Geçen hafta, sabah erkenden çıktığım yürüyüşte, mahallenin en yaşlı çınarının altında durdum. Kim bilir kaç neslin gölgesinde dinlendiği, kaç aşka şahitlik ettiği, kaç çocuğun ilk adımlarını izlediği bu ağaç, belki de şehrin en zengin hafızasına sahip. Dallarında kurulan kuş yuvaları, gövdesine kazınmış tarihler ve isimler, her biri ayrı bir hikayenin izlerini taşıyor.
Köşedeki eski bakkal amca, otuz yıldır aynı dükkanda. Süpermarketler açıldı, alışveriş merkezleri yükseldi, ama o hala orada, mahallenin veresiye defterini tutmaya, çocuklara şeker vermeye, yalnız yaşayan teyzelerin hal hatırını sormaya devam ediyor. O da sokakların sessiz tanıklarından biri değil mi?
Peki ya o eski apartmanlar? Cepheleri yıpranmış, boyaları dökülmüş olabilir, ama her biri nice yaşanmışlıklara ev sahipliği yapmış. Pencerelerinden kim bilir kaç bayram sabahı şeker toplamaya çıkan çocukların sesleri yükseldi, kaç düğün konvoyu geçti önlerinden, kaç cenaze töreni gördüler. Her bir balkon demiri, her bir merdiven basamağı, farklı hayat hikayelerinin şahidi.

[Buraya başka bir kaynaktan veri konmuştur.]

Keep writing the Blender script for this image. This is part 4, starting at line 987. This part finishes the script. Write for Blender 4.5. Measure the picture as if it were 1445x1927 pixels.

Parkta tek başına oturan emekli öğretmen, her gün aynı saatte, aynı banka oturup gelip geçeni izliyor. Eskiden öğrencisi olan, şimdi kendi çocuklarını okula götüren velileri görünce gözleri doluyor. Zaman nasıl da hızlı geçiyor, değil mi? O bank da, üzerinde oturan öğretmen de sokağın sessiz tanıkları.
Mahalle kedileri… Her birinin kendi bölgesi, kendi rutini var. Apartman girişlerinde bekleyen, market önünde uyuklayan, çöp konteynerlerini “denetleyen” bu sevimli dostlarımız, belki de şehrin en dikkatli gözlemcileri. Kim evden erken çıkar, kim geç gelir, hangi kasap daha cömert, hangi teyze mama bırakır, hepsini bilirler.
Durak bekçisi otobüs şoförü, her gün yüzlerce insanın hayatına kısacık da olsa dokunuyor. Okula yetişmeye çalışan öğrenciler, işe koşturan memurlar, hastaneye giden yaşlılar… Her birinin telaşına, sevincine, yorgunluğuna şahit oluyor. Bir nevi şehrin nabzını tutuyor.
Sokak sanatçıları… Köşe başlarında müzik yapan, duvarlara grafiti çizen, kaldırımlara tebeşirle resim yapan bu insanlar, şehre renk katıyor. Onların eserleri de sokakların sessiz tanıkları arasında yerini alıyor.
Ya o tarihi çeşmeler? Artık çoğu akmasa da, bir zamanlar mahallenin buluşma noktasıydı. Kadınlar çamaşır yıkar, çocuklar su içer, yoldan geçen hayvanlar serinlerdi. Şimdi birer tarihi eser olarak duruyorlar, geçmişin izlerini taşıyarak.
Sevgili okuyucularım, belki de şehir hayatının koşturmacasında unuttuğumuz en önemli şey, etrafımızdaki bu sessiz tanıkların varlığı. Her biri, modern zamanların hızına direnen, geçmişle bugün arasında köprü kuran, şehrin gerçek sahipleri.
Yarın sabah evden çıktığınızda, biraz daha dikkatli bakın etrafınıza. O eski apartmanın girişindeki mermer basamaklara, parkta tek başına oturan amcaya, köşedeki kediye, durakta bekleyen şoföre… Her birinin bir hikayesi var anlatacak, yeter ki durup dinlemeyi bilelim.
Şehirler sadece binalardan, caddelerden ibaret değil. Onlar, içinde yaşayan ve yaşanmış her şeyin toplamı. Bu sessiz tanıklar olmasa, şehirlerimiz ruhsuz beton yığınlarından öteye gidemezdi.
Sizleri de kendi mahallenizin, sokağınızın sessiz tanıklarını keşfetmeye davet ediyorum. Kim bilir, belki de en güzel hikayeleri onlardan dinleyeceksiniz.
Gelecek yazıda görüşmek üzere, sevgi ve saygılarımla.